Le gouvernement en appelle au devoir de solidarité
Mercredi dernier, le Premier ministre, M. Mohamed Ghannouchi, a réuni, au palais du Gouvernement à la Kasbah, sur instructions du Président Zine El Abidine Ben Ali, les membres du bureau exécutif et les présidents des unions régionales et des fédérations nationales de l’Union tunisienne de l’industrie, du commerce et de l’artisanat (Utica). Il a présenté la nouvelle stratégie de développement régional, décidée lors du conseil ministériel du 15 décembre dernier, et les a exhortés de mobiliser leurs compétences pour en assurer le succès.
L’impulsion du processus de développement régional et les créations d’emploi, particulièrement en faveur des diplômés du supérieur, constituent une priorité absolue pour la prochaine étape, leur a rappelé le Premier ministre.
Mettre la main à la poche
La nouvelle stratégie dans ce domaine, à laquelle a été allouée une enveloppe de 6,7 milliards de dinars, cible toutes les régions et, en particulier, celles intérieures, frontalières et sahariennes, ainsi que les quartiers populaires périphériques des villes et des zones rurales.
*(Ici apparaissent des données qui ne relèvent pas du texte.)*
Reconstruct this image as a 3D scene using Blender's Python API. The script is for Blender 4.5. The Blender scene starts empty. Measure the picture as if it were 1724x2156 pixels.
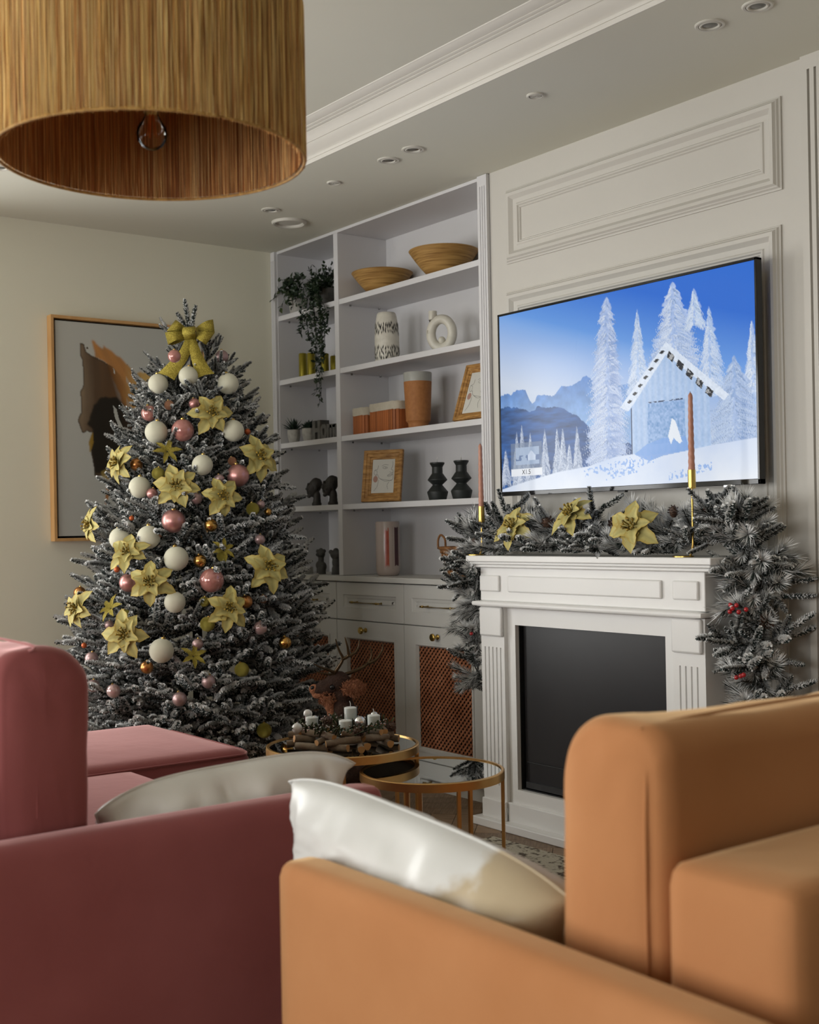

Son principal objectif: créer le maximum d’emplois et procurer des sources de revenus aux populations.
Le Premier ministre a indiqué qu’une série de mesures complémentaires ont été prises, toujours en faveur de ces régions prioritaires. Ces mesures concernent la réalisation de complexes technologiques et industriels et la création de fonds et de sociétés d’investissement, notamment dans les régions ne disposant pas de ressources propres.
M. Ghannouchi a, d’autre part, insisté sur le rôle des hommes d’affaires, durant la période à venir. Des opportunités d’investissement dans les différents secteurs leurs sont offertes. Il ne leur reste qu’à mettre la main à la poche et à soutenir les efforts de l’Etat pour accélérer le rythme de croissance et aider à absorber la demande additionnelle d’emploi, notamment pour les diplômés du supérieur.
A la fin de la réunion, les membres du Conseil d’administration de l’Utica, notamment le président de l’organisation patronale, M. Hédi Djilani, ont réaffirmé leur pleine et entière disposition à contribuer au succès de la nouvelle stratégie de développement régional.
Battant le fer tant qu’il est chaud, le Conseil administratif de l’Utica a publié, le jeudi 6 décembre, un communiqué, où il appelle toutes les entreprises à accélérer la création d’emplois additionnels et à procéder immédiatement à des recrutements supplémentaires de diplômés du supérieur, pour atteindre un taux d’au moins 4% du total de leurs employés, en donnant la priorité aux chômeurs de longue durée et aux enfants issus de familles nécessiteuses.
Le Conseil a également appelé toutes les entreprises dans toutes les régions à renforcer davantage leur compétitivité, à travers la consolidation de l’encadrement, l’utilisation des nouvelles technologies et le développement des exportations, de manière à créer davantage d’emplois.
50.000 recrutements au cours des prochains mois
M. Djilani a-t-il trouvé que la publication d’un simple communiqué était une réaction minimaliste, qui risque d’être mal interprétée par l’opinion publique? A-t-il voulu exprimer avec plus de force l’engagement de ses pairs en faveur la stratégie nationale en faveur des régions? Sans doute, puisqu’il a tenu à donner une conférence de presse, le vendredi 7 décembre, au siège de son organisation, où il a réitéré les engagements de l’Utica à faire aboutir cette stratégie? «Nous essayerons, au cours des mois à venir, d’extraire 50.000 chômeurs du stock de demandeurs d’emploi parmi les diplômés du supérieur», a-t-il annoncé. Ce stock est estimé de 100.000 à 120.000, sachant que l’économie tunisienne ne parvient à absorber actuellement que 20.000 demandeurs par an.
Les chefs d’entreprises allaient se réunir entre eux, samedi, au siège de leur centrale patronale pour essayer de trouver des réponses rapides aux problèmes du chômage dans les régions. Des gouverneurs, des responsables du ministère du Finance et des universitaires devaient prendre part à cette réunion.
«Un suivi quotidien des recrutements effectués par les entreprises sera réalisé à travers une page sur le site de l’Utica afin de permettre aux journalistes et à l’opinion publique de suivre en temps réel les résultats des campagnes de recrutement lancées par les entreprises», a promis aussi M. Djilani. Qui a profité de l’occasion pour demander au gouvernement d’accorder davantage les réglementations et les dispositions fiscales aux exigences de la création d’emplois.
Traduire : réduire certaines charges fiscales ou les réorienter (par exemple vers la formation) de manière à encourager les entreprises à recruter davantage, et mieux, en recourant aux diplômés du supérieur.